Eusèbe ajoute ensuite que Constantin, étonné d’une si admirable vision, fit venir les prêtres chrétiens ; et qu’instruit par eux il s’appliqua à la lecture de nos livres sacrés, et conclut qu’il devait adorer avec un profond respect le Dieu qui lui était apparu.

Comment concevoir qu’une vision si admirable, vue de tant de milliers de personnes, et si propre à justifier la vérité de la religion chrétienne, ait été inconnue à Eusèbe, historien si soigneux de rechercher tout ce qui pouvait contribuer à faire honneur au christianisme, jusqu’à citer à faux des monuments profanes, comme nous l’avons vu à l’article Éclipse ? Et comment se persuader qu’il n’en ait été informé que plusieurs années après, par le seul témoignage de Constantin ? N’y avait-il donc point de chrétiens dans l’armée qui fissent gloire publiquement d’avoir vu un pareil prodige ? Auraient-ils eu si peu d’intérêt à leur cause que de garder le silence sur un si grand miracle ? Doit-on, après cela, s’étonner que Gélase de Cysique, un des successeurs d’Eusèbe dans le siége de Césarée au ve siècle, ait dit que bien des gens soupçonnaient que ce n’était là qu’une fable inventée en faveur de la religion chrétienne[1] ?
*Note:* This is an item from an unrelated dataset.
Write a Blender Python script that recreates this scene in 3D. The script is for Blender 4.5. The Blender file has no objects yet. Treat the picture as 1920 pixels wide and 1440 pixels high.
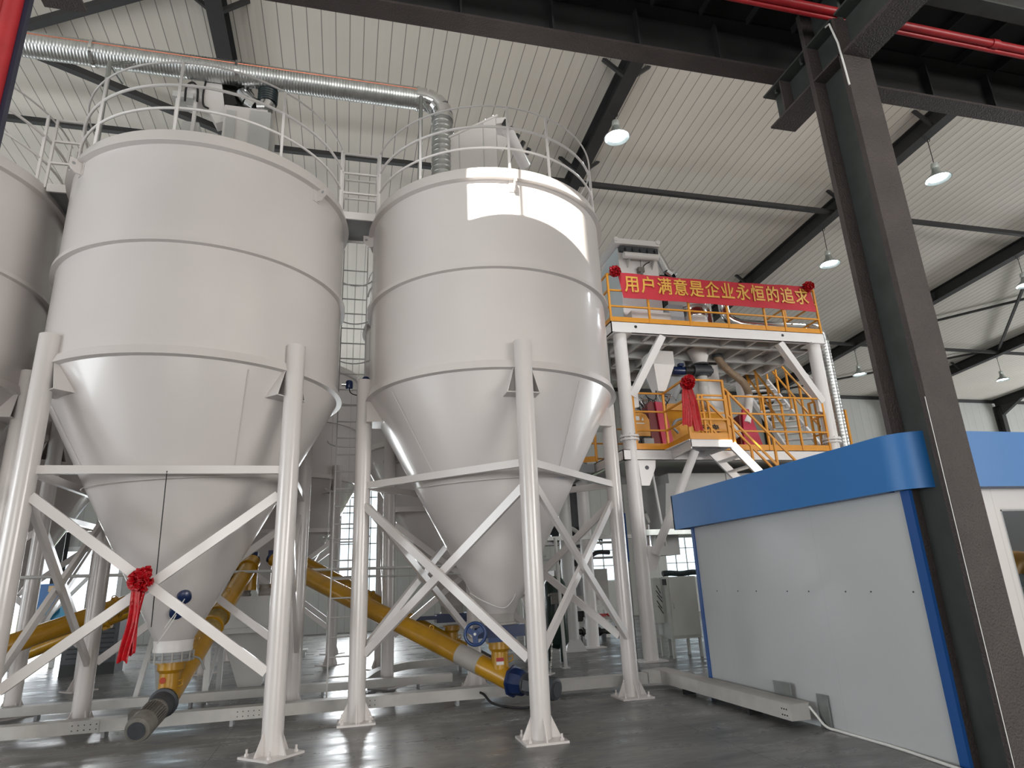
import bpy, math, random
from mathutils import Vector, Matrix
S = bpy.context.scene
COL = S.collection
PI = math.pi
V3 = Vector

# ------------------------------------------------------------------ camera
cd = bpy.data.cameras.new('camera')
cd.sensor_width = 36.0
cd.lens = 22.5
cd.clip_start = 0.05
cd.clip_end = 400
cam = bpy.data.objects.new('camera', cd)
COL.objects.link(cam)
_rt = V3((0.96974966, -0.24050604, -0.04174266))
_up = V3((-0.0323507, -0.29612427, 0.95460141))
_fw = V3((0.24194842, 0.92437398, 0.29494695))
cam.matrix_world = Matrix(((_rt.x, _up.x, -_fw.x, 0), (_rt.y, _up.y, -_fw.y, 0), (_rt.z, _up.z, -_fw.z, 1.6), (0, 0, 0, 1)))
S.camera = cam

# ------------------------------------------------------------------ light
S.view_settings.view_transform = 'Standard'
S.view_settings.look = 'None'
S.view_settings.gamma = 1.0
S.view_settings.use_curve_mapping = False
S.view_settings.exposure = 0.0
S.cycles.max_bounces = 7
S.cycles.diffuse_bounces = 4
S.cycles.glossy_bounces = 4
S.cycles.transmission_bounces = 4
S.cycles.caustics_reflective = False
S.cycles.caustics_refractive = False
S.cycles.sample_clamp_indirect = 6.0
w = bpy.data.worlds.new('sky')
S.world = w
w.use_nodes = True
w.node_tree.nodes['Background'].inputs[0].default_value = (0.80, 0.90, 1.0, 1)
w.node_tree.nodes['Background'].inputs[1].default_value = 2.2

def sun(name, direction, strength, angle, color):
    l = bpy.data.lights.new(name, 'SUN')
    l.energy = strength
    l.angle = math.radians(angle)
    l.color = color
    o = bpy.data.objects.new(name, l)
    COL.objects.link(o)
    o.rotation_euler = V3(direction).to_track_quat('-Z', 'Y').to_euler()
    return o

def area_light(name, loc, direction, sx, sy, power, color):
    l = bpy.data.lights.new(name, 'AREA')
    l.shape = 'RECTANGLE'
    l.size = sx
    l.size_y = sy
    l.energy = power
    l.color = color
    o = bpy.data.objects.new(name, l)
    COL.objects.link(o)
    o.location = loc
    o.rotation_euler = V3(direction).to_track_quat('-Z', 'Y').to_euler()
    return o

SUN = V3((0.42, 1.0, -0.84))
sun('sun', SUN, 22.0, 0.6, (1.0, 0.95, 0.84))
# daylight area lights; those behind the camera and at right are added fill
area_light('fill_behind', (-4.0, -15.6, 3.4), (0.0, 1, 0.2), 12, 6.0, 2050, (1.0, 0.97, 0.94))
area_light('daylight_side', (-17.0, 4.0, 3.6), (1, 0.1, 0.25), 14, 5.5, 2100, (0.92, 0.97, 1.0))
area_light('fill_behind_right', (17.0, -15.6, 5.5), (-0.12, 1, 0.22), 16, 7.0, 5200, (1.0, 0.97, 0.93))
area_light('fill_right', (42.2, 14.0, 4.0), (-1, 0, 0.25), 16, 5.0, 3600, (0.95, 0.98, 1.0))
area_light('daylight_far', (0.7, 27.0, 3.6), (0, -1, 0.1), 2.2, 4.3, 500, (0.95, 0.98, 1.0))
area_light('daylight_gate', (-10.0, 26.9, 2.3), (0, -1, 0.1), 4.0, 3.4, 600, (0.95, 0.98, 1.0))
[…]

Ce soupçon sera bien plus fort, si l’on fait attention combien peu les témoins sont d’accord entre eux sur les circonstances de cette merveilleuse apparition. Presque tous assurent que la croix fut vue de Constantin et de toute son armée ; et Gélase ne parle

  1. Histoire des actes du concile de Nicée, chapitre iv. (Note de Voltaire.)